To be done: Tally how many lines hold the string "MULTIPLY". Your reply should be that number alone.

Collected data:
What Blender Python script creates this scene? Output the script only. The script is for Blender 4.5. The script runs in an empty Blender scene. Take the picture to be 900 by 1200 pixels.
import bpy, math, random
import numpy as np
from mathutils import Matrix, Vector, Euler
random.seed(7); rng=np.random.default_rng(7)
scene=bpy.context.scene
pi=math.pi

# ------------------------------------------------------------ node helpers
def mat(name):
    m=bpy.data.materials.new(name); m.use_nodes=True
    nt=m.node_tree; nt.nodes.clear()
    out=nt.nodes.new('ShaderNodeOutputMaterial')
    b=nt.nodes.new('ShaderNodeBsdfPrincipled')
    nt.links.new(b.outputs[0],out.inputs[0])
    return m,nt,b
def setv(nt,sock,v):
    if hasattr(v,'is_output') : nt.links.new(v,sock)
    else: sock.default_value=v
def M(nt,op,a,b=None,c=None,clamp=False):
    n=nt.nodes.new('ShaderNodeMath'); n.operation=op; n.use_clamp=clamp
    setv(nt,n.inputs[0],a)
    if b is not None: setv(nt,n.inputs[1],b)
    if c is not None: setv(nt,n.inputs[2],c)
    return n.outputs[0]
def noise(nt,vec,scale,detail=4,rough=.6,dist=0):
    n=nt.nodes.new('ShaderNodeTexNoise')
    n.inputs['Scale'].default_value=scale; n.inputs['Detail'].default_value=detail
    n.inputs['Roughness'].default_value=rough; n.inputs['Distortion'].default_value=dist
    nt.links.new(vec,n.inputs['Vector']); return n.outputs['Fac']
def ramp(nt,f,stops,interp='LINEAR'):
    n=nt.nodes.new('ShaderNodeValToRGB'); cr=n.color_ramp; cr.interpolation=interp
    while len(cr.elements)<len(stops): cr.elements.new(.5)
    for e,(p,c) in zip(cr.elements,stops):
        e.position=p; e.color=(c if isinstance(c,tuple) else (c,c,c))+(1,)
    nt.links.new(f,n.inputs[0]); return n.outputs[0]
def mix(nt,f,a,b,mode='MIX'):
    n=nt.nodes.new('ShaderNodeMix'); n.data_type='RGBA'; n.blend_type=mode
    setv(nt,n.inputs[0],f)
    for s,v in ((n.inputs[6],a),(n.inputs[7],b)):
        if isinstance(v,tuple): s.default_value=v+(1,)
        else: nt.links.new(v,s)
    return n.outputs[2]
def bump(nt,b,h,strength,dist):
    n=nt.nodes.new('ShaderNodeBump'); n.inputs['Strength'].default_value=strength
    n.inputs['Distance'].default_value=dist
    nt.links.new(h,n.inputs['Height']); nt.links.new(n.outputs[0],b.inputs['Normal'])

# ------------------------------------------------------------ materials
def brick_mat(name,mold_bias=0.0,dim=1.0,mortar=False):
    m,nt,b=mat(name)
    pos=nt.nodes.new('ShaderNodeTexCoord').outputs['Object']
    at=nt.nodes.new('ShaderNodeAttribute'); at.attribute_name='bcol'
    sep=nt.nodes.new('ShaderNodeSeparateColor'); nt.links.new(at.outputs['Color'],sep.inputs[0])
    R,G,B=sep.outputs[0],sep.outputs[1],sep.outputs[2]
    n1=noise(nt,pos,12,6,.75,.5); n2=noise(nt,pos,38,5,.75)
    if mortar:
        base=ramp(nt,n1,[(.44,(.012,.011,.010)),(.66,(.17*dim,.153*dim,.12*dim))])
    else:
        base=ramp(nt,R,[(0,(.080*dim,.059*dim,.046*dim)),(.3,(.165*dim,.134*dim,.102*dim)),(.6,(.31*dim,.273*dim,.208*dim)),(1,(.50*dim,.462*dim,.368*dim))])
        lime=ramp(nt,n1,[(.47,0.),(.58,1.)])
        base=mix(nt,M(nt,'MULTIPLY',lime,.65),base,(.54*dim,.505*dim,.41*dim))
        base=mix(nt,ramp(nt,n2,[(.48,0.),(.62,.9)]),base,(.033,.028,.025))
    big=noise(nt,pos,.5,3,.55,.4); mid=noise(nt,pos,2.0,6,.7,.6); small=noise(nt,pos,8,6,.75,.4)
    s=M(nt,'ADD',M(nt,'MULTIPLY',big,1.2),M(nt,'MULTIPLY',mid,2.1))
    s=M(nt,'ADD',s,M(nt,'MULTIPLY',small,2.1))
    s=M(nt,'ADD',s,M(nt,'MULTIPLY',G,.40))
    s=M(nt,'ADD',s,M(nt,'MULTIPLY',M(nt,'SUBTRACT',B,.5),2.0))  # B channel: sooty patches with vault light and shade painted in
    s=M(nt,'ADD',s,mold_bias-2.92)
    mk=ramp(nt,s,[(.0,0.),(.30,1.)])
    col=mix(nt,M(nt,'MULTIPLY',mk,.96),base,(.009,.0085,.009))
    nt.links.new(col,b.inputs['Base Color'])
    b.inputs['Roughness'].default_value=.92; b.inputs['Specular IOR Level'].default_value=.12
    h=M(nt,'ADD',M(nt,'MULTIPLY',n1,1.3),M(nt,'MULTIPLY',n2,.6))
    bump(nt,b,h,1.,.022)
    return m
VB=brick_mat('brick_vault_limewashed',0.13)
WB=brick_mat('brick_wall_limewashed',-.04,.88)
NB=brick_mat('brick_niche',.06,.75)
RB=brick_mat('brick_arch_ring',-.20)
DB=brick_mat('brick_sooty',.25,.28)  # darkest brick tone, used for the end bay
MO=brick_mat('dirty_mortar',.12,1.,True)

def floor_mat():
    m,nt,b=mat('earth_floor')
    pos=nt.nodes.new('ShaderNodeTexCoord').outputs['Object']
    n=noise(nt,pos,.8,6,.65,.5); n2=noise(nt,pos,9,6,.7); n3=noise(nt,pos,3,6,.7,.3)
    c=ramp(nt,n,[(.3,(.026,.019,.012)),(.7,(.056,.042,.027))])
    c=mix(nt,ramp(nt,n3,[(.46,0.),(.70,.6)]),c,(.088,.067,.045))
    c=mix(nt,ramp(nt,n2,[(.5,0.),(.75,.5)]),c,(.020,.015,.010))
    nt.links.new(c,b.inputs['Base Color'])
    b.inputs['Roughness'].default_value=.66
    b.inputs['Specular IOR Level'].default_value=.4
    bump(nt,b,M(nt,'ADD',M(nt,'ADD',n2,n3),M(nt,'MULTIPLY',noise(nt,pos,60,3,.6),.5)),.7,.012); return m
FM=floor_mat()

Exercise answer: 8